AEW launches European urban logistics strategy

The real estate investment manager raised initial equity from long-term investors PGGM, Allianz Real Estate and Crédit Agricole Assurances.

AEW has raised €475 million of equity for a new closed-ended European urban logistics and light industrial strategy called ULLIS, PERE has learned.

The three main investors in the new platform, which is structured as a scalable partnership, are Dutch pension fund PGGM, Allianz Real Estate, the real estate investment management arm of German insurer Allianz, and French insurer Crédit Agricole Assurances. The real estate investment manager declined to comment on the ownership stake of each investor in ULLIS.

All three are long-term investors in LOGISTIS, AEW’s pan-European logistics strategy, which the firm launched in 1999 and now has grown to €4 billion in assets. “We thought we should create a platform complementary to LOGISTIS, but not targeting standard logistics, but targeting urban light industrial,” Rémy Vertupier, co-head of institutional fund management, separate accounts and club deals at AEW, told PERE. “After having discussed many times with municipalities, communities and so on, it seems kind of unrealistic to us that many pure logistics facilities with heavy truck traffic will be developed within cities… We think light industrial is a good compromise to accommodate industrial activities within cities.”

Light industrial typically refers to warehouses and manufacturing facilities that are less than 120,000 square feet and are focused on the distribution and production of smaller consumer goods, according to commercial brokerage CBRE.

AEW will target the development of an initial portfolio of approximately €800 million over the next three to four years, focused on urban logistics and light industrial assets in major metropolitan areas of France, Germany and the Netherlands. The firm has identified a pipeline of “a couple hundred million,” according to Vertupier. With ULLIS, the firm will be pursuing a build-to-core strategy with a targeted 35 percent loan-to-value ratio. AEW declined to disclose performance targets.

AEW Vertupier
Vertupier: aims to develop an €800m urban logistics portfolio in Europe over the next 3-4 years

Most of the €475 million of equity is expected to be deployed across brownfield developments, along with the acquisition of some income-producing assets. The brownfield redevelopment projects will involve demolishing outdated and obsolete industrial plants or areas to develop new high-quality assets. The average transaction size will range from €25 million to €50 million.
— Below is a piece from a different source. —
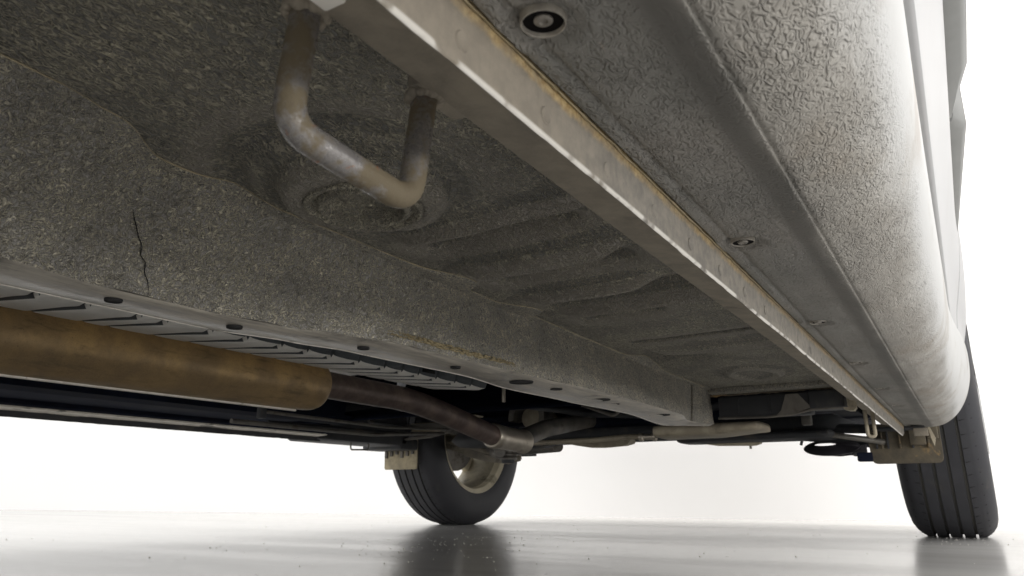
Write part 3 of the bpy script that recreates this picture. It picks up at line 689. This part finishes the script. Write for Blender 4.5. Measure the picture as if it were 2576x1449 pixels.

Demand for urban light industrial space is expected to increase from the growth in urbanization, the rise in urban distribution and the impact of technology adoption in logistics and the greater need for skilled labor in light industrial facilities. “We see the industry being more and more driven by new technologies, robotics, advanced IT systems, software, etcetera. Industrialists are looking for small-sized units to have high-technology production capacity,” said Vertupier. “These units need skilled labor to be run.”

Vertupier is undaunted by the numerous real estate managers that have similarly launched last-mile logistics platforms in recent years, such as Blackstone with its Mileway business and MARK with its Crossbay platform. “Competition is much more intense than I have ever seen it,” he said. “But on the other hand, it is justified because when I look at the leasing market, it has never been as it is today. There’s very strong demand out there. So that justifies the competition. I’m not afraid of competition because the market has provided a lot of opportunities because of the demand. So I’m more concerned with avoiding missing market share today, which will have the greatest value tomorrow.”

AEW has a 20-year track record investing in industrial and logistics assets in France, Germany, the Netherlands, Belgium, the UK, Poland, the Czech Republic, Italy and Spain.  Logistics represents 17 percent of the firm’s European property portfolio and 16 percent of its global portfolio. In addition to LOGISTIS and ULLIS, the firm’s European logistics platform also includes LOGISTIS UK, which has raised €290 million in equity, of which approximately 60 percent has been allocated to investment projects.

AEW is one of the world’s largest real estate asset managers, with €68.9 billion of assets under management as of September 30. Of that amount, €32.8 billion is in Europe.